The season’s other winner, Chris Underwood, describes the edited-out overnight challenge, which is shown in the photo above.
“After Day 1, we had set up camp, we built a fire, and 30 minutes into us doing our ‘Kumbaya’ stuff, TJ Lavin came in and basically told us that we had to stand up individually on these 12×12 pillars, that had barely enough room for your feet to stand on,” Underwood says.
The group had to guess when an hour had passed, counting the seconds. After they thought they reached an hour, they could step off. However, if they stepped off before the hour was up or after an hour and five minutes had passed, they had to restart.
The cast — minus Johnny “Bananas,” who chose to do the competition alone — counted together and got it wrong three times, which meant they were stuck standing for more than three hours.
“It was just one of those terrible, torturous, aggravating things,” Underwood says. “The final was hard and that uphill climb, it was vertical. At some times, we were grabbing trees to pull ourselves up the incline. But that night challenge, not having sleep going into it and then just the fear of like, ‘What if we get it wrong again?’ We had up to six tries, so there was a lot of pressure to get it right.”
Both Underwood and Williams came on the show with a purpose — he was determined to change his reputation as the least-deserving “Survivor” winner of all time, while Williams’ partner quit during the Season 1 finale, which meant she was disqualified and didn’t have the chance to show she had what it takes to win. Now that they’re both champions, neither feels the need to play again.

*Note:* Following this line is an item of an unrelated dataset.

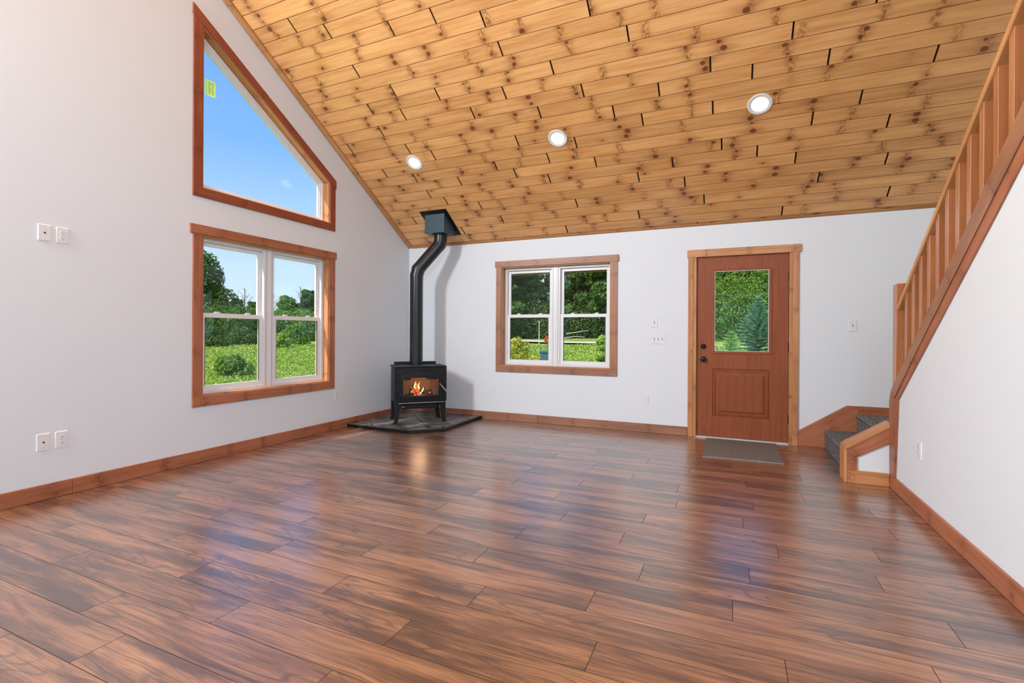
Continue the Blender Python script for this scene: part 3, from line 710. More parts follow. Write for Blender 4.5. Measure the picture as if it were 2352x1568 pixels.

“I’m getting married. I own a business. So it is a huge sacrifice to leave for seven weeks. I’ll never say never, so I could do it again but the stars have to align,” Williams says. “It has to be the right timing, where I feel like things are stable at home, I feel like things are stable with the business.”
Underwood says they’re on the same page. He didn’t expect to get a call to play at all, and now that he has, he doesn’t feel the need to return.
“For me, wanting to play the game was kind of a comeback tour, out of retirement. I didn’t think I was gonna get a call to play shows again. I wanted to prove that I had the dog me to win and compete. I didn’t get a lot of good publicity after winning ‘Survivor,’” he says. “I was going to go and give it my all and didn’t really care if I was going to come back or not, I just want to make this worth it for the sacrifices I made back home. If I were to play again, it would have to be an all-winners version of ‘The Challenge’ or something like that, because it would take a lot for me to leave what I’m doing now. I’ve got a 1-year-old daughter. Work is taking up a lot of my time, so there are definitely sacrifices. I’ve got things outside of the reality television life, so it would really depend. I don’t think I can’t say that I have the bug.”